Another scenario is where you negligently and non-willfully failed to file the FBAR, and the IRS learned about it during an investigation. Unlike the first scenario, there are no criminal penalties for non-willful failure to file the FBAR; only civil penalties of up to $10,000 per each violation (unless there is a pattern of negligence which carries additional civil penalties of no more than $50,000 per any violation). In this situation, you are likely to fare much better, and you may even be able to obtain lower penalties by showing of reasonable cause for the failure to file.

The third scenario is where you non-willfully fail to file the FBAR, accidentally discover your mistake, and come to an attorney to file a delinquent FBAR before the IRS commences its investigation of your finances. This is the most favorable of all scenarios due to the fact that you may qualify for the benefits of a voluntary disclosure program, despite the fact that the position of the IRS regarding civil penalties for voluntarily filed but delinquent FBARs is uncertain following the October 15, 2009 voluntary disclosure deadline. The best strategy for addressing delinquent FBARs, however, varies depending on the facts and circumstances of the particular case.

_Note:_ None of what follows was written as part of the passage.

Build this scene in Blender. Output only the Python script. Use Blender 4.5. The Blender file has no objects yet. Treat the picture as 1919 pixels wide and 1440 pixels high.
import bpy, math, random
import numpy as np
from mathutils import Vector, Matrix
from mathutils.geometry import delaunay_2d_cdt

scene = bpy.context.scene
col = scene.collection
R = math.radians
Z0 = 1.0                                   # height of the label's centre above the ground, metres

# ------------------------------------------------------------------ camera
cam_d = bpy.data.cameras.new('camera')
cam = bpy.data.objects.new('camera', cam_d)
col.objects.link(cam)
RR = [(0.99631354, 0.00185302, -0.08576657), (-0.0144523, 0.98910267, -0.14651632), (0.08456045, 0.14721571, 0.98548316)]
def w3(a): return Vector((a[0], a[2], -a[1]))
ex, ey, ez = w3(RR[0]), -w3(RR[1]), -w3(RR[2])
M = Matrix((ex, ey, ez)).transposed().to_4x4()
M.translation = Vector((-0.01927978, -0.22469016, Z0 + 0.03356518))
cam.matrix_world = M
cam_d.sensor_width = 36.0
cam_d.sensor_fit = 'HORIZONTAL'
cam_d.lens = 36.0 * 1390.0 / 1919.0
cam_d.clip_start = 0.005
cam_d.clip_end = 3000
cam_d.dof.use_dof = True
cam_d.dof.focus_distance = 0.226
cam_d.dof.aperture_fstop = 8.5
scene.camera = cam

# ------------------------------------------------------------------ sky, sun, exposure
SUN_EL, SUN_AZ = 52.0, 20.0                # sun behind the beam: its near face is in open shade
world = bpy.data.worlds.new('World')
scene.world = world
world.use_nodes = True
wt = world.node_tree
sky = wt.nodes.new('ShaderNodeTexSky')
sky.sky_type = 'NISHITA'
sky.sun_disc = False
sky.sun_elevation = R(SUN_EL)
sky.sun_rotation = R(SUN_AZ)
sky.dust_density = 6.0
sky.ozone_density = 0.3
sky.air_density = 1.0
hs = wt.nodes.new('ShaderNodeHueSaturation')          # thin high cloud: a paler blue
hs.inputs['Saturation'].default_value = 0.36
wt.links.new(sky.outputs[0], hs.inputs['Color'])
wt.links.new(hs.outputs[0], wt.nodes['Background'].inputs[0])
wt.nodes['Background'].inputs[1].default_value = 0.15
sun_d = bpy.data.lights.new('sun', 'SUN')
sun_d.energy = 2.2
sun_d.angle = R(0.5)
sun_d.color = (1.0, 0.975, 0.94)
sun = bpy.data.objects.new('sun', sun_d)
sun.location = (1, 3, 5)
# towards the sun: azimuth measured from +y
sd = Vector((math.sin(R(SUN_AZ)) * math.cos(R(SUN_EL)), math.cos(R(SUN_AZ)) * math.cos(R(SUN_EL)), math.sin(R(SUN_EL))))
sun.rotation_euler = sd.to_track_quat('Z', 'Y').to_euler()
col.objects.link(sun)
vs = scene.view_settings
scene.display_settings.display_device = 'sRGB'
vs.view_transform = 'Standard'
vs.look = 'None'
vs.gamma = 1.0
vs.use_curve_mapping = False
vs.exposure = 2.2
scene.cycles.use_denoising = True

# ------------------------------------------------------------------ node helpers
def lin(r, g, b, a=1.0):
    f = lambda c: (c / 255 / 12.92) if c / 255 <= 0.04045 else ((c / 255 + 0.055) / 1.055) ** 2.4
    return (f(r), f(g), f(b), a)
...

A word of caution: this discussion focuses solely on the penalties associated with the failure to file the FBAR. This essay does not address the various strategies that may be employed in dealing with the delinquent FBAR filings in the post-October 15, 2009 world, including qualification for the voluntary disclosure program. In certain situations, there may also be other relevant significant tax issues outside of the FBAR realm – the most important of which is non-payment of taxes on undisclosed income by the U.S. taxpayers – which may significantly alter the amount of penalties, interest, and taxes due to the IRS.